Scripts that build scenes
---

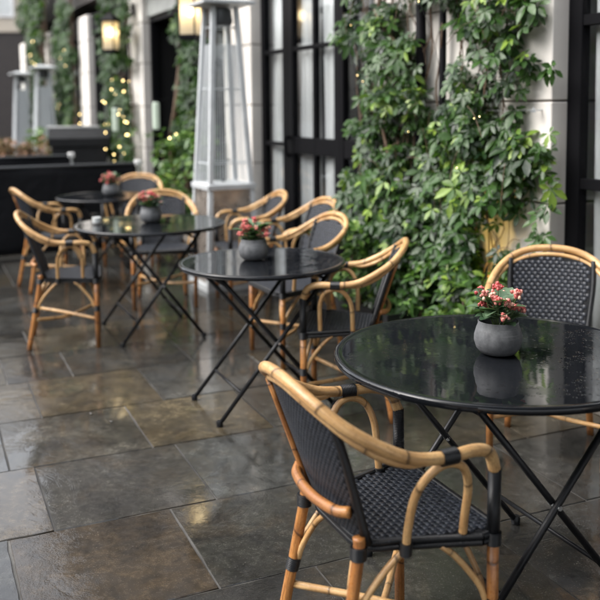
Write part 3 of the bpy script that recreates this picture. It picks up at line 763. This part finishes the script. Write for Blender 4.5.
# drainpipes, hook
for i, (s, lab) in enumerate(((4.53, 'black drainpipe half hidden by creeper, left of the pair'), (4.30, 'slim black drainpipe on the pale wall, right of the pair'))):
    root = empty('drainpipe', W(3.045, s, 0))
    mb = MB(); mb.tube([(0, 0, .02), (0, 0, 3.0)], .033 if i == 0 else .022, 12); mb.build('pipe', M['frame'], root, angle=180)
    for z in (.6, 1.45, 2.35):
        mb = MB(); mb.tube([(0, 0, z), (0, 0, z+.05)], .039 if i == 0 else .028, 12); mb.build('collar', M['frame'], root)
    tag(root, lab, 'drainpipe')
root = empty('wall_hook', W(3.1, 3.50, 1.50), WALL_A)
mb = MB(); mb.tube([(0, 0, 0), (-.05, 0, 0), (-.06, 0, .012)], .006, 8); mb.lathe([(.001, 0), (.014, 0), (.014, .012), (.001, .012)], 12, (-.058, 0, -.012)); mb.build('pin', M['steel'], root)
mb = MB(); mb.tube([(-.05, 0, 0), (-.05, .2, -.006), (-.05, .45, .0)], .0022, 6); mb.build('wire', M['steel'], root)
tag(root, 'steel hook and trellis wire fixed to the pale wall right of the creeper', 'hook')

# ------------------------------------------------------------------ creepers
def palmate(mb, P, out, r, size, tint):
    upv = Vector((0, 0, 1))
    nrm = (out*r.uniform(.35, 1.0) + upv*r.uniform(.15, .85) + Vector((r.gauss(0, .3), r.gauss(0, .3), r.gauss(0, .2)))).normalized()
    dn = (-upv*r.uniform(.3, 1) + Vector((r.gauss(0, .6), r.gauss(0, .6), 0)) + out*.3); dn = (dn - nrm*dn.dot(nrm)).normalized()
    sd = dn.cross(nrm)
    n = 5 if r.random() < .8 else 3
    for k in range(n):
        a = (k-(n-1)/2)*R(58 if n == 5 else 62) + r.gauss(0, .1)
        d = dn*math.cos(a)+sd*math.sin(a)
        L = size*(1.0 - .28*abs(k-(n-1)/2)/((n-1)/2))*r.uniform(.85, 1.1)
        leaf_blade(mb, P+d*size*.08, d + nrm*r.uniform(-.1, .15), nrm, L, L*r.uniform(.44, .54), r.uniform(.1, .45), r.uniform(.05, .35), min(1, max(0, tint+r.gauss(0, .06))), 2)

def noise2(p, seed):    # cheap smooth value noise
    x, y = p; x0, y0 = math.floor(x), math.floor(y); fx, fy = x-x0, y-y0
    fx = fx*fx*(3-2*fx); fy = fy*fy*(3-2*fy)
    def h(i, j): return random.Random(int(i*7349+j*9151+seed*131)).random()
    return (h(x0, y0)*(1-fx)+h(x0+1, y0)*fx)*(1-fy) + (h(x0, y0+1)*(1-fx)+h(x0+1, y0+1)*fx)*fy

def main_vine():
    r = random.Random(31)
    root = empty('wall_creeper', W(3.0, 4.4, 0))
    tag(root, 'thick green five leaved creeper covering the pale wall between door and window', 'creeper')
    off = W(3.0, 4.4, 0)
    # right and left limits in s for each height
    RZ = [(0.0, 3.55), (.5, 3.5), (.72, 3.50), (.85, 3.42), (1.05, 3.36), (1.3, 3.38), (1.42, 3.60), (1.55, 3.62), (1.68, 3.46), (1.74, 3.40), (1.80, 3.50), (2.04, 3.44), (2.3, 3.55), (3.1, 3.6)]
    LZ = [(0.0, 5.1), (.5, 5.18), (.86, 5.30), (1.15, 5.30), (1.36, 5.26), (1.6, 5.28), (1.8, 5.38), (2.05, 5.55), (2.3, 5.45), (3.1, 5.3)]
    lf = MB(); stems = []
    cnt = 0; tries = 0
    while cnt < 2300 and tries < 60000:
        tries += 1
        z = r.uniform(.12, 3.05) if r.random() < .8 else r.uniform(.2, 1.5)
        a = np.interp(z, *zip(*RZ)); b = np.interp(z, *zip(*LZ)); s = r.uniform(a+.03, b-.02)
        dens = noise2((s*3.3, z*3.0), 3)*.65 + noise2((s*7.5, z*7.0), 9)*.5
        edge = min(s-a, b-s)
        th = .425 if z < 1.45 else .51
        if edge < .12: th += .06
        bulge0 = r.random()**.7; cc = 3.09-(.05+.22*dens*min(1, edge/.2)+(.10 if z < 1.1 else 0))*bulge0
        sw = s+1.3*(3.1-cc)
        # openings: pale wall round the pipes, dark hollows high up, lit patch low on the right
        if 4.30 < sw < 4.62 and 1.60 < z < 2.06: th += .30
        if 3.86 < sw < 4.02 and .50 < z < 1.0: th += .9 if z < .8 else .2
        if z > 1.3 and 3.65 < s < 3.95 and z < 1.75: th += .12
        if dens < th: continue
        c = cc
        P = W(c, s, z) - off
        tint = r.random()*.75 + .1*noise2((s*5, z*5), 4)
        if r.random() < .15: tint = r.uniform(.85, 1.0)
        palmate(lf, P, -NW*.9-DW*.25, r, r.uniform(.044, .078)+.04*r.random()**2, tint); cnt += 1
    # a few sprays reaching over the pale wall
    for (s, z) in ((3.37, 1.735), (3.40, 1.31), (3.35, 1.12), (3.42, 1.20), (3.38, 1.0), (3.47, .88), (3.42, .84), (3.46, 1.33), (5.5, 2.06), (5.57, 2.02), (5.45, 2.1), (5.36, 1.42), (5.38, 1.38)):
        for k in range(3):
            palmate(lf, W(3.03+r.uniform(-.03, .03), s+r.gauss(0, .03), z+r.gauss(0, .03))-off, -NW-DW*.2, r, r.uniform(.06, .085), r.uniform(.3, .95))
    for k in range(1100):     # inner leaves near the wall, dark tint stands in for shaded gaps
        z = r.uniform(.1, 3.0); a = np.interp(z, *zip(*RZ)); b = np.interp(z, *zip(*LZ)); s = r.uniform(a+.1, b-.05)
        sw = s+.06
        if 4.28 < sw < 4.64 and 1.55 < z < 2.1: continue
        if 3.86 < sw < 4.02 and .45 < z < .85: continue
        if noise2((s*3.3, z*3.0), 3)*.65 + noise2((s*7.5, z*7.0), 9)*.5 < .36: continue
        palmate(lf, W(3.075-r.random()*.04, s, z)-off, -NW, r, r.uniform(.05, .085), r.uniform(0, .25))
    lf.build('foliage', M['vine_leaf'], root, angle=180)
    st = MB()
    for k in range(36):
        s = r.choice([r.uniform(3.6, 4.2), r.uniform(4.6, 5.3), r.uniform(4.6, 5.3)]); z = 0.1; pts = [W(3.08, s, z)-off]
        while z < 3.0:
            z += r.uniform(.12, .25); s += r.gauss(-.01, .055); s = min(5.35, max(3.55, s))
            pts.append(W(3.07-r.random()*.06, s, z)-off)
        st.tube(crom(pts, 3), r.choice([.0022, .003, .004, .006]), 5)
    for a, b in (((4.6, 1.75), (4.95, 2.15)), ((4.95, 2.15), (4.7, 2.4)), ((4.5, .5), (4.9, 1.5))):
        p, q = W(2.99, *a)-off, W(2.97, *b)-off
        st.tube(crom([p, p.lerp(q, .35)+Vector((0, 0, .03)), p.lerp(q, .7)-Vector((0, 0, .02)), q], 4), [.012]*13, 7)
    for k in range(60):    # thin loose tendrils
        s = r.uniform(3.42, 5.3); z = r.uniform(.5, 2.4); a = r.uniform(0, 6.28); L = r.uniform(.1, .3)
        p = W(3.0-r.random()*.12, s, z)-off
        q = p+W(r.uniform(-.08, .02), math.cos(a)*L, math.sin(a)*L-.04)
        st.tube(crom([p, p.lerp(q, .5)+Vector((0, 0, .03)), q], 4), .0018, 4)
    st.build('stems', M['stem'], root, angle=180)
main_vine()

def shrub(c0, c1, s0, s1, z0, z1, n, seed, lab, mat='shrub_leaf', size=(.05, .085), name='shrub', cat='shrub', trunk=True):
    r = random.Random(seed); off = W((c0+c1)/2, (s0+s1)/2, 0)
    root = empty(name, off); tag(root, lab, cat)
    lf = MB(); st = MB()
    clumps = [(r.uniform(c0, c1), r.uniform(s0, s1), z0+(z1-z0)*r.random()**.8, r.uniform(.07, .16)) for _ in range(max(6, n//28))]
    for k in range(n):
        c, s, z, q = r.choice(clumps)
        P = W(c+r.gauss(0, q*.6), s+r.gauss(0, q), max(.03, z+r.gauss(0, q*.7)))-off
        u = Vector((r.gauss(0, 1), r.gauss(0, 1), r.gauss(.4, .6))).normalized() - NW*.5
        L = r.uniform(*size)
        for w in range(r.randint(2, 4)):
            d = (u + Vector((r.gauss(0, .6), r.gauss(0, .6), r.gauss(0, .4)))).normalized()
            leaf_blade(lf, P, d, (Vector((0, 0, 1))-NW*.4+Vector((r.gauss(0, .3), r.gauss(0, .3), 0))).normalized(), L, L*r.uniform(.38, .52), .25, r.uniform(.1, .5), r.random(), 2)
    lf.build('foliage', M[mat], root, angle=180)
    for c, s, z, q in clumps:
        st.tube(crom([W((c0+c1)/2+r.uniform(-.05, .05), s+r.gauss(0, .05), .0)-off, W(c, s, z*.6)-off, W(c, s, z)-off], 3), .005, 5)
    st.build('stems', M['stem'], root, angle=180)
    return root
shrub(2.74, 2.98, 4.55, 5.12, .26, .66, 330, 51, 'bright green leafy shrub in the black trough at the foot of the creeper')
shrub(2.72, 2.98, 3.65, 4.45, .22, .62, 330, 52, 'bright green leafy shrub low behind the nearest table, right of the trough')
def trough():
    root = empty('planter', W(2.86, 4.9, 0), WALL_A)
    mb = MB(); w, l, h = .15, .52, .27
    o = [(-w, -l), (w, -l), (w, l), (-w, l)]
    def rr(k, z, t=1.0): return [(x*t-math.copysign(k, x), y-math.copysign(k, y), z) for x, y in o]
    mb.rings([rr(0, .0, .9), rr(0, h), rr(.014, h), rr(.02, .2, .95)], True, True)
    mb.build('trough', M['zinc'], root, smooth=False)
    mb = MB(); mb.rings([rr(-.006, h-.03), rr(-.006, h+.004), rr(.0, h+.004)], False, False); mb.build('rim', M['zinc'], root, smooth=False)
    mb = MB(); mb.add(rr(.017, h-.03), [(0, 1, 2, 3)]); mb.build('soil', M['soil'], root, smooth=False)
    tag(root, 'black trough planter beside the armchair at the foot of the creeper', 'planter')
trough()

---

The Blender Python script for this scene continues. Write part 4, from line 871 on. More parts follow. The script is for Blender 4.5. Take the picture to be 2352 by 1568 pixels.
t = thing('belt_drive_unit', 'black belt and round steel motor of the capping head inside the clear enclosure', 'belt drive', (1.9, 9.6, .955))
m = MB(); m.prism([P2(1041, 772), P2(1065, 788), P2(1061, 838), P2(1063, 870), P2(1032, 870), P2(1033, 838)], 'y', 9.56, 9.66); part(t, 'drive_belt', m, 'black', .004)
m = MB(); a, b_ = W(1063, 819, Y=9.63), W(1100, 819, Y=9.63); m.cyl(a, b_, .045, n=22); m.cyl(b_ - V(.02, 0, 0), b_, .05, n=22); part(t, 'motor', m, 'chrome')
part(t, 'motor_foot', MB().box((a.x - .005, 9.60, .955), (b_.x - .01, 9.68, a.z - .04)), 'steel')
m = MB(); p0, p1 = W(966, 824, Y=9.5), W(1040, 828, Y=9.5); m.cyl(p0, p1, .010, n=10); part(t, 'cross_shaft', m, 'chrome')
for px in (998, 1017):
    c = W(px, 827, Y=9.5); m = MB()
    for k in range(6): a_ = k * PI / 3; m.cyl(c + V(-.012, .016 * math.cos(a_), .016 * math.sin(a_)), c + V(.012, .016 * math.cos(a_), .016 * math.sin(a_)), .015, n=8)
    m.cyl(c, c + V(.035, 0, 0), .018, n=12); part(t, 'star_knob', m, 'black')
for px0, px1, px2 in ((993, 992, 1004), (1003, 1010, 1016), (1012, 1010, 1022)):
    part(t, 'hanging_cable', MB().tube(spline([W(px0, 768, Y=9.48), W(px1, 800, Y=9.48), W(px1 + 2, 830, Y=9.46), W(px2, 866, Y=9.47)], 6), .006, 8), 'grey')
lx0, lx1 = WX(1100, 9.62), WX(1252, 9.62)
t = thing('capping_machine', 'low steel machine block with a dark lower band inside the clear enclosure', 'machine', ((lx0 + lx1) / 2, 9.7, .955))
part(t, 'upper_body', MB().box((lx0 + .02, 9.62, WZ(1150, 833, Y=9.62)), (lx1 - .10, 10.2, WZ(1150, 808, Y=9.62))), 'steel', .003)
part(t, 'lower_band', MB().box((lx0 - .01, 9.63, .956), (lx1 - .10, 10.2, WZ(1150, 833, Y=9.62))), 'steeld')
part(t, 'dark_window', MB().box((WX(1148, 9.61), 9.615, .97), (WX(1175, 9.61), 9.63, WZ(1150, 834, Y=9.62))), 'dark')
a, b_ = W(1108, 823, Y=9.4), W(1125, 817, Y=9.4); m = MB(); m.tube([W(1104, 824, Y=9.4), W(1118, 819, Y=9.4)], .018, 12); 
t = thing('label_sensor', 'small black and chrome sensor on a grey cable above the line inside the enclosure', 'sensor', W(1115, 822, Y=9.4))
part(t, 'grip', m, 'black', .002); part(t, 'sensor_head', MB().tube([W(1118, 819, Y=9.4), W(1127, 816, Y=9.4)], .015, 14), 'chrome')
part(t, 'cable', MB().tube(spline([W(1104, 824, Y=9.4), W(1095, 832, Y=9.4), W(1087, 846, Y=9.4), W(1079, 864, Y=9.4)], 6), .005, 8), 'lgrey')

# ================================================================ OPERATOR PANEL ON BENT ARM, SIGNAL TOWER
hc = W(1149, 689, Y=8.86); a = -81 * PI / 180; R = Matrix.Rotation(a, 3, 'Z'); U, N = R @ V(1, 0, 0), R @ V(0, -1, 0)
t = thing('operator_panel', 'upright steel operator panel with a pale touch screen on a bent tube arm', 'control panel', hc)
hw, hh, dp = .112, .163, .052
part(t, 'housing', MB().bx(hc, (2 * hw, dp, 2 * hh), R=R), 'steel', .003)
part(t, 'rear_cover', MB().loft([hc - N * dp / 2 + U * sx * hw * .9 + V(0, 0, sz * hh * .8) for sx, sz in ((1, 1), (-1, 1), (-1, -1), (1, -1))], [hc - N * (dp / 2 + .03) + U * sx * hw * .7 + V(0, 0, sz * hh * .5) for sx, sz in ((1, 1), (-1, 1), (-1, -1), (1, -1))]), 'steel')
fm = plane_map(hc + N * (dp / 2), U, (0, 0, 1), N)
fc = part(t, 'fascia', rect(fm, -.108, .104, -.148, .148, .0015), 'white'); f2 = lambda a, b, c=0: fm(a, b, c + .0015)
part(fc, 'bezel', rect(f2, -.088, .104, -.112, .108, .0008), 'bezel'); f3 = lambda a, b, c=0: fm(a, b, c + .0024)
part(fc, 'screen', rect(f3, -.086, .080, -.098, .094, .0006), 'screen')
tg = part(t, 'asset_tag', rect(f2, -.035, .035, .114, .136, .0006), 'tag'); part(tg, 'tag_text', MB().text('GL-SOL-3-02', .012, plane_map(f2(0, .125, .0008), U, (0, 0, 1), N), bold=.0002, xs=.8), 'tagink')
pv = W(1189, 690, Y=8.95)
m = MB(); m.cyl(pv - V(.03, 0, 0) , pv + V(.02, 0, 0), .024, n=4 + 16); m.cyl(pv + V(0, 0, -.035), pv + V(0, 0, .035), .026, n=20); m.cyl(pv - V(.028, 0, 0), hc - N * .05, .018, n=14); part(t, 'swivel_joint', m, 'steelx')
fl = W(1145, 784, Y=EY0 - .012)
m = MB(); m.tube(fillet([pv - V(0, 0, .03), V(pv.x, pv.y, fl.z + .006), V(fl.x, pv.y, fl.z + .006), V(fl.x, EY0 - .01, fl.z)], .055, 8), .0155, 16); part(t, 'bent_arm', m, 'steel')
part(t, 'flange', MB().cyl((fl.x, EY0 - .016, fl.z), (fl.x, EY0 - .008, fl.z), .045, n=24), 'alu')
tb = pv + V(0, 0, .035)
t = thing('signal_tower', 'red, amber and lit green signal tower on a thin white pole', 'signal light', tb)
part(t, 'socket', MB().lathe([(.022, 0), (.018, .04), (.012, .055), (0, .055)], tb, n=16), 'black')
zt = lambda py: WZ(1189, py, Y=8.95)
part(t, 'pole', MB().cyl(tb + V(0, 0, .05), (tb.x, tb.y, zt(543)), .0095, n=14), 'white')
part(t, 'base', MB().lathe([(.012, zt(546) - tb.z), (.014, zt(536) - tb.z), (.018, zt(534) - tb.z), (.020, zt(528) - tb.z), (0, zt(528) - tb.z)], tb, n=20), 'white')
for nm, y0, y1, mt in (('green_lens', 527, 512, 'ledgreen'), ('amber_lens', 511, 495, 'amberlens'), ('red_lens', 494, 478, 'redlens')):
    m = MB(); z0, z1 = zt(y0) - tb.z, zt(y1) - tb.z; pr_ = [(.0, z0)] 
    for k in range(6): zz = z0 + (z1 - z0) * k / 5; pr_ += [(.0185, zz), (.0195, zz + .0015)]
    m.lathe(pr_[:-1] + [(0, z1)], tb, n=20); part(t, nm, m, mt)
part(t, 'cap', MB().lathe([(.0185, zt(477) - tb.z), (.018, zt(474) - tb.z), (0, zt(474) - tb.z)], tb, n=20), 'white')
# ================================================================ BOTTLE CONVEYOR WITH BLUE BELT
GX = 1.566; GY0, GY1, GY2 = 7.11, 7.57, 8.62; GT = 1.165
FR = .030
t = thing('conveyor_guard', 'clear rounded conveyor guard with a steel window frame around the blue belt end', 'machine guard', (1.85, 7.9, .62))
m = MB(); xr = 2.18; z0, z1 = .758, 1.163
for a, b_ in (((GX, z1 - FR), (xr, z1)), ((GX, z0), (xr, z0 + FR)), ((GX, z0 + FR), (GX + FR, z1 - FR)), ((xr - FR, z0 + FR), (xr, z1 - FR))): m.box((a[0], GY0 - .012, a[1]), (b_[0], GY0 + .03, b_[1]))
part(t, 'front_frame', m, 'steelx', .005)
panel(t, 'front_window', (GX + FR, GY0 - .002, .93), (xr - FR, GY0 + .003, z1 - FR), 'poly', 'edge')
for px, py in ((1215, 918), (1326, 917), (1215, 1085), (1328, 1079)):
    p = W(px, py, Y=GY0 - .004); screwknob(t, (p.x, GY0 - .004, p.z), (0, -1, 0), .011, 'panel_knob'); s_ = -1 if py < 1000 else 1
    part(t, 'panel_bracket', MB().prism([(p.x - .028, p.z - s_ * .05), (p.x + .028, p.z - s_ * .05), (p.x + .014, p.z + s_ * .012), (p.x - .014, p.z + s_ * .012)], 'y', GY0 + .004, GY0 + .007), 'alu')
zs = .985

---

Each line from the one containing "if 3.86 < sw < 4.02 and .45" through the one containing "r.uniform(.05, .085), r.uniform(0, .25))" must be retyped exactly, the first and last of these included.

        if 3.86 < sw < 4.02 and .45 < z < .85: continue
        if noise2((s*3.3, z*3.0), 3)*.65 + noise2((s*7.5, z*7.0), 9)*.5 < .36: continue
        palmate(lf, W(3.075-r.random()*.04, s, z)-off, -NW, r, r.uniform(.05, .085), r.uniform(0, .25))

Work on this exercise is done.